**DATASET SECTION**
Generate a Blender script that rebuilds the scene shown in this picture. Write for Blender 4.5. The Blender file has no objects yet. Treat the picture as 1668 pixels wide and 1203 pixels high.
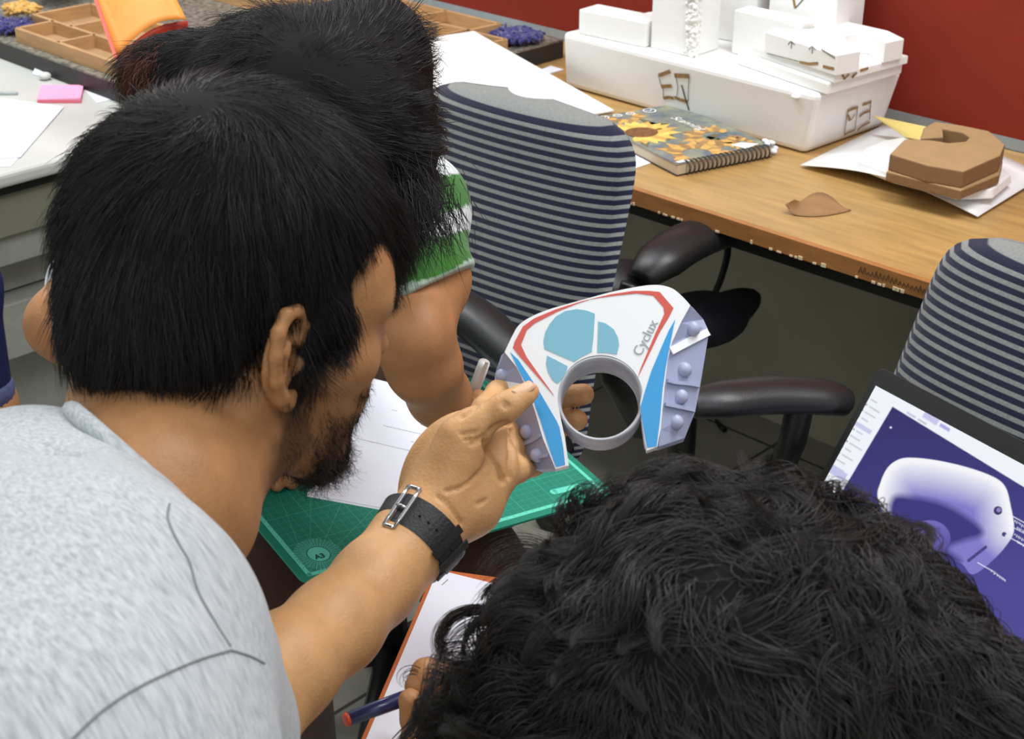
import bpy, bmesh, math, random
import numpy as np
from mathutils import Vector, Matrix

# ------------------------------------------------------------------ camera, world, lamps, exposure
SC = bpy.context.scene
COL = SC.collection
F = 2400.0; PITCH = math.radians(27.1); HEAD = math.radians(45.6); CZ = 1.62
_h = np.array([-math.cos(HEAD), math.sin(HEAD), 0.0]); RT = np.array([math.sin(HEAD), math.cos(HEAD), 0.0])
_z = np.array([0.0, 0.0, 1.0])
FW = math.cos(PITCH) * _h - math.sin(PITCH) * _z
UP = math.sin(PITCH) * _h + math.cos(PITCH) * _z
CAM = np.array([0.0, 0.0, CZ])
cd = bpy.data.cameras.new('camera'); cam = bpy.data.objects.new('camera', cd); COL.objects.link(cam)
cd.sensor_fit = 'HORIZONTAL'; cd.sensor_width = 36.0; cd.lens = 36.0 * F / 1668.0
cd.clip_start = 0.05; cd.clip_end = 60
_m = Matrix.Identity(4)
for i in range(3):
    _m[i][0] = RT[i]; _m[i][1] = UP[i]; _m[i][2] = -FW[i]; _m[i][3] = CAM[i]
cam.matrix_world = _m
cd.dof.use_dof = True; cd.dof.focus_distance = 1.42; cd.dof.aperture_fstop = 17.0
SC.camera = cam

W = bpy.data.worlds.new('room_light'); SC.world = W; W.use_nodes = True
_nt = W.node_tree; _bg = _nt.nodes['Background']; _bg.inputs[1].default_value = 1.0     # pale ceiling above, dimmer room around
_tc = _nt.nodes.new('ShaderNodeTexCoord'); _sx = _nt.nodes.new('ShaderNodeSeparateXYZ'); _cr = _nt.nodes.new('ShaderNodeValToRGB')
_mr = _nt.nodes.new('ShaderNodeMapRange'); _mr.inputs['From Min'].default_value = -1; _mr.inputs['From Max'].default_value = 1
_nt.links.new(_tc.outputs['Generated'], _sx.inputs[0]); _nt.links.new(_sx.outputs['Z'], _mr.inputs['Value']); _nt.links.new(_mr.outputs[0], _cr.inputs[0]); _nt.links.new(_cr.outputs[0], _bg.inputs[0])
_e = _cr.color_ramp.elements; _e[0].position = 0.42; _e[0].color = (.24, .24, .23, 1); _e[1].position = 0.75; _e[1].color = (.86, .89, .92, 1)

def area(name, loc, size, power, color=(1, 1, 1), target=None):
    l = bpy.data.lights.new(name, 'AREA'); l.shape = 'RECTANGLE'; l.size, l.size_y = size
    l.energy = power; l.color = color
    o = bpy.data.objects.new(name, l); COL.objects.link(o); o.location = loc
    if target is not None:
        o.rotation_euler = (Vector(target) - Vector(loc)).to_track_quat('-Z', 'Y').to_euler()
    return o
area('ceiling_tube_lamp', (-0.45, 1.75, 2.75), (1.25, 0.30), 34, (0.97, 0.99, 1.0))
area('ceiling_tube_lamp', (-2.3, 1.3, 2.75), (1.25, 0.30), 22, (0.97, 0.99, 1.0))
area('ceiling_tube_lamp', (0.3, -0.1, 2.75), (1.25, 0.30), 7, (0.97, 0.99, 1.0))
area('ceiling_tube_lamp', (-3.7, 1.5, 2.75), (1.25, 0.30), 20, (0.97, 0.99, 1.0))

SC.view_settings.view_transform = 'Standard'; SC.view_settings.look = 'None'
SC.view_settings.exposure = 0.0; SC.view_settings.gamma = 1.0
SC.view_settings.use_curve_mapping = False

# ------------------------------------------------------------------ placing helpers
def ray(x, y): return FW + (x - 834.0) / F * RT - (y - 601.5) / F * UP
def P(x, y, d): return CAM + d * ray(x, y)                 # the point seen at a pixel, at a given depth
def onz(x, y, z):
    v = ray(x, y); return CAM + v * ((z - CZ) / v[2])
def ony(x, y, Y):
    v = ray(x, y); return CAM + v * (Y / v[1])
def onx(x, y, X):
    v = ray(x, y); return CAM + v * (X / v[0])
def c2w(a): return RT * a[0] + UP * a[1] - FW * a[2]        # camera axes (right, up, towards viewer) to world
def unit(v):
    v = np.asarray(v, float); return v / np.linalg.norm(v)

class Frame:
    """a plane with an origin and two axes in it; n points out of it"""
    def __init__(s, o, ex, n):
        s.o = np.asarray(o, float); s.n = unit(n); ex = np.asarray(ex, float)
        s.ex = unit(ex - s.n * (ex @ s.n)); s.ey = np.cross(s.n, s.ex)
    def px(s, x, y, lift=0.0):
        v = ray(x, y); o = s.o + s.n * lift
        p = CAM + v * (((o - CAM) @ s.n) / (v @ s.n)) - s.o
        return np.array([p @ s.ex, p @ s.ey])
    def w(s, a, b, c=0.0): return s.o + a * s.ex + b * s.ey + c * s.n

# ------------------------------------------------------------------ materials
MATS = {}
def mat(name, color, rough=0.5, spec=0.5, metal=0.0, noise=0.0, nscale=40.0, bump=0.0, bscale=200.0, sss=0.0,
        emit=None, estr=0.0, alpha=1.0, trans=0.0, stretch=None, coat=0.0, sheen=0.0, vcol=None, color2=None):
    if name in MATS: return MATS[name]
    m = bpy.data.materials.new(name); m.use_nodes = True; MATS[name] = m
    nt = m.node_tree; b = nt.nodes['Principled BSDF']; L = nt.links.new
    c = (*color, 1)
    b.inputs['Base Color'].default_value = c; b.inputs['Roughness'].default_value = rough
    b.inputs['Specular IOR Level'].default_value = spec; b.inputs['Metallic'].default_value = metal
    if trans: b.inputs['Transmission Weight'].default_value = trans
    if coat: b.inputs['Coat Weight'].default_value = coat
    if sheen: b.inputs['Sheen Weight'].default_value = sheen
    if sss:
        b.inputs['Subsurface Weight'].default_value = sss
        b.inputs['Subsurface Radius'].default_value = (0.012, 0.005, 0.003); b.inputs['Subsurface Scale'].default_value = 0.6
    tc = nt.nodes.new('ShaderNodeTexCoord'); src = tc.outputs['Object']
    if stretch:
        mp = nt.nodes.new('ShaderNodeMapping'); mp.inputs['Scale'].default_value = stretch; L(src, mp.inputs[0]); src2 = mp.outputs[0]
    else: src2 = src
    if noise:
        n = nt.nodes.new('ShaderNodeTexNoise'); n.inputs['Scale'].default_value = nscale; n.inputs['Detail'].default_value = 5
        L(src2, n.inputs['Vector'])
        r = nt.nodes.new('ShaderNodeValToRGB'); L(n.outputs['Fac'], r.inputs[0])
        lo = tuple(max(0, k * (1 - noise)) for k in color); hi = color2 or tuple(min(1, k * (1 + noise)) for k in color)
        r.color_ramp.elements[0].position = 0.32; r.color_ramp.elements[1].position = 0.68
        r.color_ramp.elements[0].color = (*lo, 1); r.color_ramp.elements[1].color = (*hi, 1)
        L(r.outputs[0], b.inputs['Base Color'])
    if vcol:
        a = nt.nodes.new('ShaderNodeAttribute'); a.attribute_name = vcol
        if noise:
            mx = nt.nodes.new('ShaderNodeMix'); mx.data_type = 'RGBA'; mx.blend_type = 'MULTIPLY'; mx.inputs[0].default_value = 1
            L(r.outputs[0], mx.inputs[6]); L(a.outputs['Color'], mx.inputs[7]); L(mx.outputs[2], b.inputs['Base Color'])
        else: L(a.outputs['Color'], b.inputs['Base Color'])
    if bump:
        n2 = nt.nodes.new('ShaderNodeTexNoise'); n2.inputs['Scale'].default_value = bscale; n2.inputs['Detail'].default_value = 4
        L(src2, n2.inputs['Vector']); bp = nt.nodes.new('ShaderNodeBump'); bp.inputs['Strength'].default_value = bump
        bp.inputs['Distance'].default_value = 0.002; L(n2.outputs['Fac'], bp.inputs['Height']); L(bp.outputs[0], b.inputs['Normal'])
    if emit:
        b.inputs['Emission Color'].default_value = (*emit, 1); b.inputs['Emission Strength'].default_value = estr
    return m

def lin(r, g, b):
    f = lambda c: (c / 255.0 / 12.92) if c <= 10 else ((c / 255.0 + 0.055) / 1.055) ** 2.4
    return (f(r), f(g), f(b))

# ------------------------------------------------------------------ objects
def tag(o, label=None, cat=None, group=None, kind=None):
    if label: o['label'] = label
    if cat: o['category'] = cat
    if group: o['group'] = group
    if kind: o['kind'] = kind
    return o
def thing(name, loc, label, cat, group=None, rz=0.0):
    o = bpy.data.objects.new(name, None); COL.objects.link(o); o.empty_display_size = 0.05
    o.location = tuple(loc); o.rotation_euler = (0, 0, rz)
    return tag(o, label, cat, group)
def origin_of(o):
    p = np.zeros(3)
    while o is not None:
        p = p + np.array(o.location); o = o.parent
    return p
def mesh_obj(name, verts, faces, mats, parent=None, smooth=False, mi=None, local=False, label=None, loc=None):
    v = np.asarray(verts, float).reshape(-1, 3)
    if parent is not None and not local: v = v - origin_of(parent)
    o_loc = None
    if parent is None and not local:
        o_loc = np.array(loc) if loc is not None else np.array([v[:, 0].mean(), v[:, 1].mean(), v[:, 2].min()])
        v = v - o_loc
    me = bpy.data.meshes.new(name)
    if isinstance(faces, np.ndarray):
        nf, k = faces.shape
        me.vertices.add(len(v)); me.vertices.foreach_set('co', v.ravel())
        me.loops.add(nf * k); me.loops.foreach_set('vertex_index', faces.ravel().astype(np.int32))
        me.polygons.add(nf); me.polygons.foreach_set('loop_start', np.arange(0, nf * k, k, dtype=np.int32))
        me.update(calc_edges=True); me.validate()
    else:
        me.from_pydata([tuple(p) for p in v], [], faces)
    for m in (mats if isinstance(mats, (list, tuple)) else [mats]): me.materials.append(m)
    if mi is not None: me.polygons.foreach_set('material_index', np.asarray(mi, np.int32))
    if smooth: me.polygons.foreach_set('use_smooth', np.ones(len(me.polygons), bool))
    me.update()
    o = bpy.data.objects.new(name, me); COL.objects.link(o)
    if parent is not None: o.parent = parent
    if o_loc is not None: o.location = tuple(o_loc)
    if label: o['label'] = label
    return o
def children(o): return [c for c in bpy.data.objects if c.parent == o]
def copy_tree(o, parent=None):
    c = o.copy(); COL.objects.link(c)
    if parent is not None: c.parent = parent
    for ch in children(o): copy_tree(ch, c)
    return c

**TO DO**
Leave out the pictures and restate, word for word, the lines from the top of the data through the line containing "from mathutils import Vector, Matrix", both included.

**EXERCISE RESPONSE**
Generate a Blender script that rebuilds the scene shown in this picture. Write for Blender 4.5. The Blender file has no objects yet. Treat the picture as 1668 pixels wide and 1203 pixels high.
import bpy, bmesh, math, random
import numpy as np
from mathutils import Vector, Matrix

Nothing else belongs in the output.